Objective: Restate the opening lines of the material below word for word, stopping after the line that contains "COL = scn.collection".
————————
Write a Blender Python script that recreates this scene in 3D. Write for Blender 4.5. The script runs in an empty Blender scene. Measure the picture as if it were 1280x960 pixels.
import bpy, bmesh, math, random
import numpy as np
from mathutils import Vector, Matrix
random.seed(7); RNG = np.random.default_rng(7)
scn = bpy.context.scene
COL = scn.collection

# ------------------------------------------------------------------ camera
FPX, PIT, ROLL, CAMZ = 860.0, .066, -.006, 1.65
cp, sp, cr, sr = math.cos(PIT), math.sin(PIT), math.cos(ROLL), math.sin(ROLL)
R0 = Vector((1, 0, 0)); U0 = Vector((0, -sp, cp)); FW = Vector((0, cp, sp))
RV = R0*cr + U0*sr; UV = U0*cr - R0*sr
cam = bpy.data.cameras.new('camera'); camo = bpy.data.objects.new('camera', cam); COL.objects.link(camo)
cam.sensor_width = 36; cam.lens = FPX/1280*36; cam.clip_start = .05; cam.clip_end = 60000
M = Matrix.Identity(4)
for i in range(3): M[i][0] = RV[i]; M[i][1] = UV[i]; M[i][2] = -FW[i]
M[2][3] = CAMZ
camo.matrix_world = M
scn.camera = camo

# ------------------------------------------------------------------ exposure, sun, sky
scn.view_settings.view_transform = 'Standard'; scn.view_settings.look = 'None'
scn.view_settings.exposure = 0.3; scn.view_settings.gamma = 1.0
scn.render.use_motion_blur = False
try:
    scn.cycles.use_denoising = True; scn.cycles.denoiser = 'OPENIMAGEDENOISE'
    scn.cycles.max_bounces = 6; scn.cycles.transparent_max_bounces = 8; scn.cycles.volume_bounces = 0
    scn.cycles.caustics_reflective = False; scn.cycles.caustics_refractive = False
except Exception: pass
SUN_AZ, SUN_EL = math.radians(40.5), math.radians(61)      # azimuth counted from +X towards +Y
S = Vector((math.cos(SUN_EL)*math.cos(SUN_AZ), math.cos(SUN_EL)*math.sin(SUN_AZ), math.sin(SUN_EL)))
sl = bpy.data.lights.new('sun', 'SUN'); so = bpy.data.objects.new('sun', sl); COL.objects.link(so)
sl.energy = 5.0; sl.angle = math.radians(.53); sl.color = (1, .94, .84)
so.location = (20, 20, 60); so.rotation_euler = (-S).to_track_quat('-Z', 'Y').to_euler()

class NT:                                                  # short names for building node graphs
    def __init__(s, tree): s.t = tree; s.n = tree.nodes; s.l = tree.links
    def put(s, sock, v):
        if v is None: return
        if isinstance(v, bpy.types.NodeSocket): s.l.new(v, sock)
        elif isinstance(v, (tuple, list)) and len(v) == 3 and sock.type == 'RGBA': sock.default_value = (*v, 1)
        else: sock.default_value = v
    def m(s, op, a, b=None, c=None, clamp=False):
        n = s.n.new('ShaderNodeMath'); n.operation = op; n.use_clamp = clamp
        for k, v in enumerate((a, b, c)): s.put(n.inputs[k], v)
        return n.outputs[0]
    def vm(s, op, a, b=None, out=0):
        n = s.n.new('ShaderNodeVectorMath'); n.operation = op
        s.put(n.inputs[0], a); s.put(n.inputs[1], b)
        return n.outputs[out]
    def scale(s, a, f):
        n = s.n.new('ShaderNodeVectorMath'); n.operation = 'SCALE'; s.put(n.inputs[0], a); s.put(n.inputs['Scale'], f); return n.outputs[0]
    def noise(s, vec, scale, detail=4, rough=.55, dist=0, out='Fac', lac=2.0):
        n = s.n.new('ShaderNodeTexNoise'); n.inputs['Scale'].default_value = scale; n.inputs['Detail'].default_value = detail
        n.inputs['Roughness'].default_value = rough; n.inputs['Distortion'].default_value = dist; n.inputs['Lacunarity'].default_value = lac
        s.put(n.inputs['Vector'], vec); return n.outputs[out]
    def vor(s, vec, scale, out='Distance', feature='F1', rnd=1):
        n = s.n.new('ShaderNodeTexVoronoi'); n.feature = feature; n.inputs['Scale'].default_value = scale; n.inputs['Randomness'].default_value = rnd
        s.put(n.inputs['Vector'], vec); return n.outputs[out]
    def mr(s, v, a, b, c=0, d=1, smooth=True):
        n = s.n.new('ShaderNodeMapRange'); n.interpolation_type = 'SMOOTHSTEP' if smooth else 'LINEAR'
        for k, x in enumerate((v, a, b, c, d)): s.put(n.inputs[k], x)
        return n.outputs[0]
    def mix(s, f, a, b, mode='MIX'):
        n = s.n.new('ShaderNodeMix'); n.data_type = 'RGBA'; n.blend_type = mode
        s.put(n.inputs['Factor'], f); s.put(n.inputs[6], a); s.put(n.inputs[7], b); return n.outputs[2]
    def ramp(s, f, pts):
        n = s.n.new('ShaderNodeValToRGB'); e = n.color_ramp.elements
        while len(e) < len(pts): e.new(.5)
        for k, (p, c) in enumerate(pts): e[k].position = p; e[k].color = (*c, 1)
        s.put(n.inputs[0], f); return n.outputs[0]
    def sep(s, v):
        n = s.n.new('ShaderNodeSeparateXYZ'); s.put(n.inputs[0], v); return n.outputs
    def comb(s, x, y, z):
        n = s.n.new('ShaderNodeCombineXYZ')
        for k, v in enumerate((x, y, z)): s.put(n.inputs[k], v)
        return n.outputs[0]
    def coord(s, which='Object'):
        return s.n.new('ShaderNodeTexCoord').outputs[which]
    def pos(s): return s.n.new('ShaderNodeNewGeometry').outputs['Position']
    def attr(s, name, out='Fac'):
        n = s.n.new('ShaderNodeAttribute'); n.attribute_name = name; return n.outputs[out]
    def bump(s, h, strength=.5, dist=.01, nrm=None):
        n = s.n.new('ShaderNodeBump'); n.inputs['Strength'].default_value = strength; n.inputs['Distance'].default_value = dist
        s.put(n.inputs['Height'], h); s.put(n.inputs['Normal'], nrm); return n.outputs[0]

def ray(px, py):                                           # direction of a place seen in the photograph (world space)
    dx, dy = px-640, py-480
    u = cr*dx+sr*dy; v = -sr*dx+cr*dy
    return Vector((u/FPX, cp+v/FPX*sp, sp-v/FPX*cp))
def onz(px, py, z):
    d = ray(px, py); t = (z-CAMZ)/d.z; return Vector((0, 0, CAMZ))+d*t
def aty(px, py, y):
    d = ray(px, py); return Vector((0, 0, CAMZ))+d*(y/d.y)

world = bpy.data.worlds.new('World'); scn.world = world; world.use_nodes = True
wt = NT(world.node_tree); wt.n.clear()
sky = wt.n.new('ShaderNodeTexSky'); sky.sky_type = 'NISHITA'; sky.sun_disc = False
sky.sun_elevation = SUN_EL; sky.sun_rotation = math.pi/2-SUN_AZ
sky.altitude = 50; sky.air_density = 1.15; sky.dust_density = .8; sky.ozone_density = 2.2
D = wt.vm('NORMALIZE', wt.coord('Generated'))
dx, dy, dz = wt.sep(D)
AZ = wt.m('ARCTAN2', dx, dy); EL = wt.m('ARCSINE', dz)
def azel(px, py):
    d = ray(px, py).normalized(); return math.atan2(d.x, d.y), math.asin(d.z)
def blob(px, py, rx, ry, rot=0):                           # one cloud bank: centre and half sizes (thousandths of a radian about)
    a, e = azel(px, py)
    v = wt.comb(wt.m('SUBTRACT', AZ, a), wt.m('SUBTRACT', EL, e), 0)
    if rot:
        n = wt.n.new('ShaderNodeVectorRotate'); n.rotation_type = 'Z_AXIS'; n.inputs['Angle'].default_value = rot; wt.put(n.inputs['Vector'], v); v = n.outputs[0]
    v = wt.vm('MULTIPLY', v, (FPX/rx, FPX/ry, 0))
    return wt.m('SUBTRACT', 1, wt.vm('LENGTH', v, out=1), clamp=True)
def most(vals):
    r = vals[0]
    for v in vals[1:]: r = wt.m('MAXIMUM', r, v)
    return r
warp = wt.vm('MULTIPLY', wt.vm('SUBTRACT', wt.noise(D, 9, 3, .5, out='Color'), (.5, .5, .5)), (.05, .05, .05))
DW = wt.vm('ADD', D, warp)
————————
Answer to the problem:
Write a Blender Python script that recreates this scene in 3D. Write for Blender 4.5. The script runs in an empty Blender scene. Measure the picture as if it were 1280x960 pixels.
import bpy, bmesh, math, random
import numpy as np
from mathutils import Vector, Matrix
random.seed(7); RNG = np.random.default_rng(7)
scn = bpy.context.scene
COL = scn.collection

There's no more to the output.